# [SHORT TASK]
Return each line of the data below exactly, omitting any pictures.

# [SUPPLIED DATA]
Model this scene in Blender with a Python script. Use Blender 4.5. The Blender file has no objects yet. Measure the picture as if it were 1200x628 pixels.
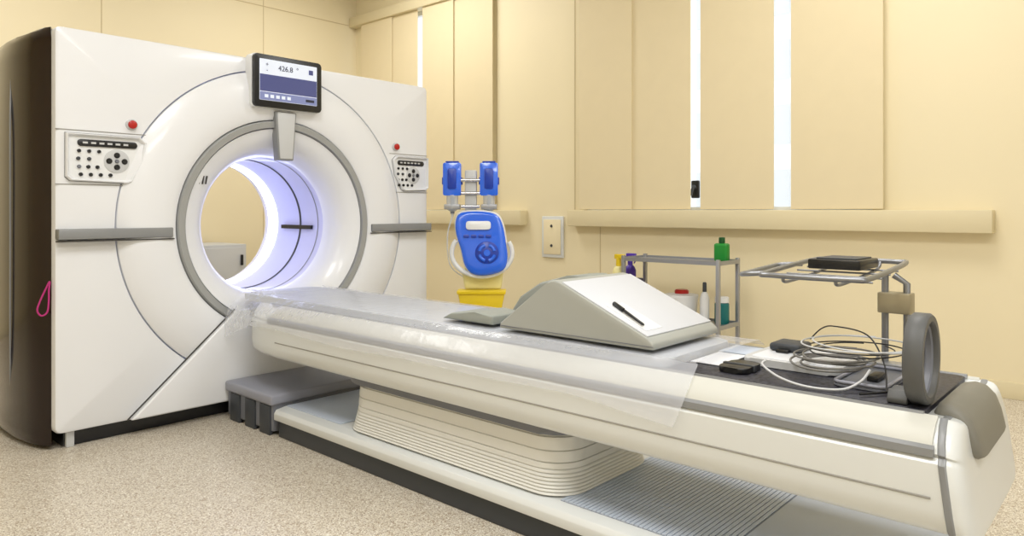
import bpy, bmesh, math, random
from mathutils import Vector, Matrix, noise, Euler
random.seed(7)
scene=bpy.context.scene
ROOT=scene.collection
XF=Matrix.Identity(4)
W={}
# ------------------------------------------------------------ materials
def s2l(c):
    return tuple(((v/12.92) if v<=0.04045 else ((v+0.055)/1.055)**2.4) for v in c)
def mat(name,rgb,rough=0.5,metal=0.0,var=0.0,vscale=8.0,bump=0.0,bscale=60.0,emit=None,estr=0.0,alpha=1.0,trans=0.0,stretch=None,coat=0.0,spec=0.5):
    m=bpy.data.materials.new(name); m.use_nodes=True
    nt=m.node_tree; N=nt.nodes; L=nt.links
    b=N['Principled BSDF']
    c=s2l([v/255 for v in rgb])
    b.inputs['Base Color'].default_value=(*c,1)
    b.inputs['Roughness'].default_value=rough
    b.inputs['Metallic'].default_value=metal
    b.inputs['Alpha'].default_value=alpha
    b.inputs['Transmission Weight'].default_value=trans
    b.inputs['Coat Weight'].default_value=coat
    b.inputs['Specular IOR Level'].default_value=spec
    if emit:
        e=s2l([v/255 for v in emit]); b.inputs['Emission Color'].default_value=(*e,1); b.inputs['Emission Strength'].default_value=estr
    tc=N.new('ShaderNodeTexCoord')
    mp=N.new('ShaderNodeMapping'); L.new(tc.outputs['Object'],mp.inputs['Vector'])
    if stretch: mp.inputs['Scale'].default_value=stretch
    nz=N.new('ShaderNodeTexNoise'); nz.inputs['Scale'].default_value=vscale; L.new(mp.outputs['Vector'],nz.inputs['Vector'])
    v=max(var,0.02)
    mx=N.new('ShaderNodeMix'); mx.data_type='RGBA'
    mx.inputs[6].default_value=(*[max(0,q*(1-v)) for q in c],1); mx.inputs[7].default_value=(*[min(1,q*(1+v)) for q in c],1)
    L.new(nz.outputs['Fac'],mx.inputs[0]); L.new(mx.outputs[2],b.inputs['Base Color'])
    if bump>0:
        n2=N.new('ShaderNodeTexNoise'); n2.inputs['Scale'].default_value=bscale; L.new(mp.outputs['Vector'],n2.inputs['Vector'])
        bp=N.new('ShaderNodeBump'); bp.inputs['Strength'].default_value=bump; bp.inputs['Distance'].default_value=0.01
        L.new(n2.outputs['Fac'],bp.inputs['Height']); L.new(bp.outputs['Normal'],b.inputs['Normal'])
    return m
def floor_mat():
    m=mat('floor_vinyl',(208,199,182),0.34,var=0.04,vscale=3)
    nt=m.node_tree;N=nt.nodes;L=nt.links;b=N['Principled BSDF']
    src=b.inputs['Base Color'].links[0].from_socket
    tc=N.new('ShaderNodeTexCoord')
    cur=src
    for sc,col,lo,hi in ((185,(128,106,84),0.57,0.64),(230,(244,240,230),0.58,0.64),(130,(168,150,126),0.58,0.66)):
        nz=N.new('ShaderNodeTexNoise'); nz.inputs['Scale'].default_value=sc; nz.inputs['Detail'].default_value=1
        L.new(tc.outputs['Object'],nz.inputs['Vector'])
        mr=N.new('ShaderNodeMapRange'); mr.inputs[1].default_value=lo; mr.inputs[2].default_value=hi; L.new(nz.outputs['Fac'],mr.inputs[0])
        mx=N.new('ShaderNodeMix'); mx.data_type='RGBA'; L.new(mr.outputs[0],mx.inputs[0]); L.new(cur,mx.inputs[6])
        mx.inputs[7].default_value=(*s2l([v/255 for v in col]),1); cur=mx.outputs[2]
    L.new(cur,b.inputs['Base Color'])
    return m
def honey_mat():
    m=mat('black_weave',(30,31,36),0.5)
    nt=m.node_tree;N=nt.nodes;L=nt.links;b=N['Principled BSDF']
    tc=N.new('ShaderNodeTexCoord'); vo=N.new('ShaderNodeTexVoronoi'); vo.inputs['Scale'].default_value=75; L.new(tc.outputs['Object'],vo.inputs['Vector'])
    mr=N.new('ShaderNodeMapRange'); mr.inputs[1].default_value=0.3; mr.inputs[2].default_value=0.5; L.new(vo.outputs['Distance'],mr.inputs[0])
    mx=N.new('ShaderNodeMix'); mx.data_type='RGBA'; L.new(mr.outputs[0],mx.inputs[0])
    mx.inputs[6].default_value=(*s2l((0.07,0.07,0.09)),1); mx.inputs[7].default_value=(*s2l((0.20,0.20,0.24)),1)
    L.new(mx.outputs[2],b.inputs['Base Color'])
    return m
M_wall=mat('wall_paint',(238,225,189),0.55,var=0.02,vscale=1.5)
M_back=mat('wall_paint_back',(234,221,186),0.55,var=0.02,vscale=1.5)
M_blind=mat('blind_panel',(230,215,178),0.6,var=0.02)
M_seam=mat('wall_seam',(202,185,146),0.6)
M_sill=mat('sill_paint',(224,211,174),0.45)
M_ceil=mat('ceiling_paint',(236,236,234),0.8)
M_floor=floor_mat()
M_white=mat('gantry_white',(232,234,238),0.3,var=0.015,vscale=3,coat=0.25)
M_ivory=mat('shell_ivory',(220,223,222),0.33,var=0.02,vscale=3,coat=0.25)
M_cream=mat('armrest_cream',(203,203,195),0.45)
M_tun=mat('tunnel_glow_tint',(208,211,240),0.35,coat=0.2)  # white tunnel; violet glow of the bore is tinted into its colour
M_grey=mat('trim_grey',(138,140,142),0.4,metal=0.1)
M_ringt=mat('ring_trim_grey',(158,160,160),0.4,metal=0.1)
M_lgrey=mat('light_grey',(198,200,202),0.4)
M_dgrey=mat('dark_grey',(56,60,66),0.5)
M_mgrey=mat('mid_grey',(114,117,126),0.45)
M_lilac=mat('lilac_grey',(146,148,160),0.4)
M_ring=mat('ring_grey',(86,87,87),0.5)
M_seamd=mat('seam_dark',(60,58,56),0.6)
M_seaml=mat('seam_light',(150,148,142),0.6)
M_black=mat('black_plastic',(20,21,24),0.35)
M_brown=mat('brown_gloss',(30,15,10),0.16,var=0.45,vscale=6,stretch=(1,14,1),coat=0.3,spec=0.3)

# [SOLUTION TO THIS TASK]
Model this scene in Blender with a Python script. Use Blender 4.5. The Blender file has no objects yet. Measure the picture as if it were 1200x628 pixels.
import bpy, bmesh, math, random
from mathutils import Vector, Matrix, noise, Euler
random.seed(7)
scene=bpy.context.scene
ROOT=scene.collection
XF=Matrix.Identity(4)
W={}
# ------------------------------------------------------------ materials
def s2l(c):
    return tuple(((v/12.92) if v<=0.04045 else ((v+0.055)/1.055)**2.4) for v in c)
def mat(name,rgb,rough=0.5,metal=0.0,var=0.0,vscale=8.0,bump=0.0,bscale=60.0,emit=None,estr=0.0,alpha=1.0,trans=0.0,stretch=None,coat=0.0,spec=0.5):
    m=bpy.data.materials.new(name); m.use_nodes=True
    nt=m.node_tree; N=nt.nodes; L=nt.links
    b=N['Principled BSDF']
    c=s2l([v/255 for v in rgb])
    b.inputs['Base Color'].default_value=(*c,1)
    b.inputs['Roughness'].default_value=rough
    b.inputs['Metallic'].default_value=metal
    b.inputs['Alpha'].default_value=alpha
    b.inputs['Transmission Weight'].default_value=trans
    b.inputs['Coat Weight'].default_value=coat
    b.inputs['Specular IOR Level'].default_value=spec
    if emit:
        e=s2l([v/255 for v in emit]); b.inputs['Emission Color'].default_value=(*e,1); b.inputs['Emission Strength'].default_value=estr
    tc=N.new('ShaderNodeTexCoord')
    mp=N.new('ShaderNodeMapping'); L.new(tc.outputs['Object'],mp.inputs['Vector'])
    if stretch: mp.inputs['Scale'].default_value=stretch
    nz=N.new('ShaderNodeTexNoise'); nz.inputs['Scale'].default_value=vscale; L.new(mp.outputs['Vector'],nz.inputs['Vector'])
    v=max(var,0.02)
    mx=N.new('ShaderNodeMix'); mx.data_type='RGBA'
    mx.inputs[6].default_value=(*[max(0,q*(1-v)) for q in c],1); mx.inputs[7].default_value=(*[min(1,q*(1+v)) for q in c],1)
    L.new(nz.outputs['Fac'],mx.inputs[0]); L.new(mx.outputs[2],b.inputs['Base Color'])
    if bump>0:
        n2=N.new('ShaderNodeTexNoise'); n2.inputs['Scale'].default_value=bscale; L.new(mp.outputs['Vector'],n2.inputs['Vector'])
        bp=N.new('ShaderNodeBump'); bp.inputs['Strength'].default_value=bump; bp.inputs['Distance'].default_value=0.01
        L.new(n2.outputs['Fac'],bp.inputs['Height']); L.new(bp.outputs['Normal'],b.inputs['Normal'])
    return m
def floor_mat():
    m=mat('floor_vinyl',(208,199,182),0.34,var=0.04,vscale=3)
    nt=m.node_tree;N=nt.nodes;L=nt.links;b=N['Principled BSDF']
    src=b.inputs['Base Color'].links[0].from_socket
    tc=N.new('ShaderNodeTexCoord')
    cur=src
    for sc,col,lo,hi in ((185,(128,106,84),0.57,0.64),(230,(244,240,230),0.58,0.64),(130,(168,150,126),0.58,0.66)):
        nz=N.new('ShaderNodeTexNoise'); nz.inputs['Scale'].default_value=sc; nz.inputs['Detail'].default_value=1
        L.new(tc.outputs['Object'],nz.inputs['Vector'])
        mr=N.new('ShaderNodeMapRange'); mr.inputs[1].default_value=lo; mr.inputs[2].default_value=hi; L.new(nz.outputs['Fac'],mr.inputs[0])
        mx=N.new('ShaderNodeMix'); mx.data_type='RGBA'; L.new(mr.outputs[0],mx.inputs[0]); L.new(cur,mx.inputs[6])
        mx.inputs[7].default_value=(*s2l([v/255 for v in col]),1); cur=mx.outputs[2]
    L.new(cur,b.inputs['Base Color'])
    return m
def honey_mat():
    m=mat('black_weave',(30,31,36),0.5)
    nt=m.node_tree;N=nt.nodes;L=nt.links;b=N['Principled BSDF']
    tc=N.new('ShaderNodeTexCoord'); vo=N.new('ShaderNodeTexVoronoi'); vo.inputs['Scale'].default_value=75; L.new(tc.outputs['Object'],vo.inputs['Vector'])
    mr=N.new('ShaderNodeMapRange'); mr.inputs[1].default_value=0.3; mr.inputs[2].default_value=0.5; L.new(vo.outputs['Distance'],mr.inputs[0])
    mx=N.new('ShaderNodeMix'); mx.data_type='RGBA'; L.new(mr.outputs[0],mx.inputs[0])
    mx.inputs[6].default_value=(*s2l((0.07,0.07,0.09)),1); mx.inputs[7].default_value=(*s2l((0.20,0.20,0.24)),1)
    L.new(mx.outputs[2],b.inputs['Base Color'])
    return m
M_wall=mat('wall_paint',(238,225,189),0.55,var=0.02,vscale=1.5)
M_back=mat('wall_paint_back',(234,221,186),0.55,var=0.02,vscale=1.5)
M_blind=mat('blind_panel',(230,215,178),0.6,var=0.02)
M_seam=mat('wall_seam',(202,185,146),0.6)
M_sill=mat('sill_paint',(224,211,174),0.45)
M_ceil=mat('ceiling_paint',(236,236,234),0.8)
M_floor=floor_mat()
M_white=mat('gantry_white',(232,234,238),0.3,var=0.015,vscale=3,coat=0.25)
M_ivory=mat('shell_ivory',(220,223,222),0.33,var=0.02,vscale=3,coat=0.25)
M_cream=mat('armrest_cream',(203,203,195),0.45)
M_tun=mat('tunnel_glow_tint',(208,211,240),0.35,coat=0.2)  # white tunnel; violet glow of the bore is tinted into its colour
M_grey=mat('trim_grey',(138,140,142),0.4,metal=0.1)
M_ringt=mat('ring_trim_grey',(158,160,160),0.4,metal=0.1)
M_lgrey=mat('light_grey',(198,200,202),0.4)
M_dgrey=mat('dark_grey',(56,60,66),0.5)
M_mgrey=mat('mid_grey',(114,117,126),0.45)
M_lilac=mat('lilac_grey',(146,148,160),0.4)
M_ring=mat('ring_grey',(86,87,87),0.5)
M_seamd=mat('seam_dark',(60,58,56),0.6)
M_seaml=mat('seam_light',(150,148,142),0.6)
M_black=mat('black_plastic',(20,21,24),0.35)
M_brown=mat('brown_gloss',(30,15,10),0.16,var=0.45,vscale=6,stretch=(1,14,1),coat=0.3,spec=0.3)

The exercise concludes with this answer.